■ WHAT TO PRODUCE ■
In the records that follow, show each line where the word "special" is present.

■ EXERCISE INPUT ■
· · · · · · ·

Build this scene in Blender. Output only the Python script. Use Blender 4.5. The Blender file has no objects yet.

· · · · · · ·

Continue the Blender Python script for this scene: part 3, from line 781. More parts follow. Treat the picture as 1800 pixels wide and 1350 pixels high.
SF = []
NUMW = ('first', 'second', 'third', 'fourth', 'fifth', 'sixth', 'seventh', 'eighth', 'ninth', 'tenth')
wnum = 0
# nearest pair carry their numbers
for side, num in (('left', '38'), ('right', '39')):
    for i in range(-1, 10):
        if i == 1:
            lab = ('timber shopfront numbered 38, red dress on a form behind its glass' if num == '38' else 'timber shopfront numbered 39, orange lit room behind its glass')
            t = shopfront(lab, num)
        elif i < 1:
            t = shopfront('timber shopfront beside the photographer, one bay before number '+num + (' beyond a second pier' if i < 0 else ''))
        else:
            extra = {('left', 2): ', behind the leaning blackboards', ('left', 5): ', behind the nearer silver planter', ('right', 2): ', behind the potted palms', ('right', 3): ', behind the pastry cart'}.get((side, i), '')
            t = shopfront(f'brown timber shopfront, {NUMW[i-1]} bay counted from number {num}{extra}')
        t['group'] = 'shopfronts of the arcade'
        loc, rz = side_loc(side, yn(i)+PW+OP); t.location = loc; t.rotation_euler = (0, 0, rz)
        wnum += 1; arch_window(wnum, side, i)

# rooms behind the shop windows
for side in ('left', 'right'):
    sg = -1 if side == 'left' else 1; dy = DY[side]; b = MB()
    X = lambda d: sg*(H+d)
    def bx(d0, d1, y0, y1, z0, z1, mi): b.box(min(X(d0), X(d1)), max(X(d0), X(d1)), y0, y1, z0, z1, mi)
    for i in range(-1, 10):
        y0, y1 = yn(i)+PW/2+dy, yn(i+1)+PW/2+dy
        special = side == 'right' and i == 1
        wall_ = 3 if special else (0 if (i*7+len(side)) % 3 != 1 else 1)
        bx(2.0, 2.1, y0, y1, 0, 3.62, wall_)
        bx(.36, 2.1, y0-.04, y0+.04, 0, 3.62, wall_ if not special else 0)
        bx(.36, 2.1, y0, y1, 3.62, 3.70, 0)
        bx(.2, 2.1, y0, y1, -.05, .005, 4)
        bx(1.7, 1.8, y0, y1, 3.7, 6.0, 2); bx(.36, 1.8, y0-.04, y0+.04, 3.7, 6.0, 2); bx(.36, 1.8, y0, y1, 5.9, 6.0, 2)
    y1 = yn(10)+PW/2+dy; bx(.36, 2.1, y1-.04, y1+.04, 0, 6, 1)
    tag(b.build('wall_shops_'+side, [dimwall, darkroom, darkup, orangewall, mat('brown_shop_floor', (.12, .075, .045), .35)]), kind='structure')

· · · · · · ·

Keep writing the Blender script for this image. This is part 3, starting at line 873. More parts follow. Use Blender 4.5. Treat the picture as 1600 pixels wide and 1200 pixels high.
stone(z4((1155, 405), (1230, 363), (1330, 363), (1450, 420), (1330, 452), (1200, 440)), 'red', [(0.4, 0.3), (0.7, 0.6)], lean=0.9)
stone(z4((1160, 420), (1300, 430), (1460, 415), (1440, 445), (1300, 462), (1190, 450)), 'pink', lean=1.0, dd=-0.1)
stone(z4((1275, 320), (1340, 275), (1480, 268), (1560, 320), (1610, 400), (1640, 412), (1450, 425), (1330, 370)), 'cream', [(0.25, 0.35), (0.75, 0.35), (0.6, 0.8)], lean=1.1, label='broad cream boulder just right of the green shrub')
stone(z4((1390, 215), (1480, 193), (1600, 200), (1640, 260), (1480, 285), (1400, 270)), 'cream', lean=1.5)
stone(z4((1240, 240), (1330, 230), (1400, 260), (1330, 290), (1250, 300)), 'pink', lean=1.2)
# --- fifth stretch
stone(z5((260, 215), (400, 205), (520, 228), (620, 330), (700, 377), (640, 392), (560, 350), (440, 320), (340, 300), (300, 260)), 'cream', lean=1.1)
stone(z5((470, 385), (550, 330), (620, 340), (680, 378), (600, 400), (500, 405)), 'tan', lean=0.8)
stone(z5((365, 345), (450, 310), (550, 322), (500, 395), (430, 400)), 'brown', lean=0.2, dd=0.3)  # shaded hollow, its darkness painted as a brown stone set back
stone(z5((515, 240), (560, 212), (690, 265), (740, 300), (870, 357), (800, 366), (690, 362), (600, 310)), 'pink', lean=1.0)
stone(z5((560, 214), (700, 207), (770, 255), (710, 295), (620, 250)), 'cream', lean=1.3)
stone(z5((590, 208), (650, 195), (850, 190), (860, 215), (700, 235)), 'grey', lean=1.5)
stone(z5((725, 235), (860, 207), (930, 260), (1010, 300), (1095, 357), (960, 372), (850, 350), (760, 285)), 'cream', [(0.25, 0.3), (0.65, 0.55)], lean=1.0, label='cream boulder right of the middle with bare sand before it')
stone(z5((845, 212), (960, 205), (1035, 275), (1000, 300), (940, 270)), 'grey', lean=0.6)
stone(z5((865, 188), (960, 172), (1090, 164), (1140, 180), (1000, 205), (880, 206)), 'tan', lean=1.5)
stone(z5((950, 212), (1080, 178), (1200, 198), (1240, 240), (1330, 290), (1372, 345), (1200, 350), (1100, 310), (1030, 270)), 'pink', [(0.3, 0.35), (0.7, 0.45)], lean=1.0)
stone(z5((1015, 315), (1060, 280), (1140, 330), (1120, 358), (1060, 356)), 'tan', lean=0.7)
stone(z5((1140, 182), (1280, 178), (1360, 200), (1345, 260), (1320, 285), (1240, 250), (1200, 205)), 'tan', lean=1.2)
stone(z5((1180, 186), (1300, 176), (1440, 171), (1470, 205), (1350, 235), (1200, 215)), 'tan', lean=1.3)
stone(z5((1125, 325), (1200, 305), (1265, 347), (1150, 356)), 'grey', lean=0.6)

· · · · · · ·

■ THE RESULT ■
        special = side == 'right' and i == 1
        wall_ = 3 if special else (0 if (i*7+len(side)) % 3 != 1 else 1)
        bx(.36, 2.1, y0-.04, y0+.04, 0, 3.62, wall_ if not special else 0)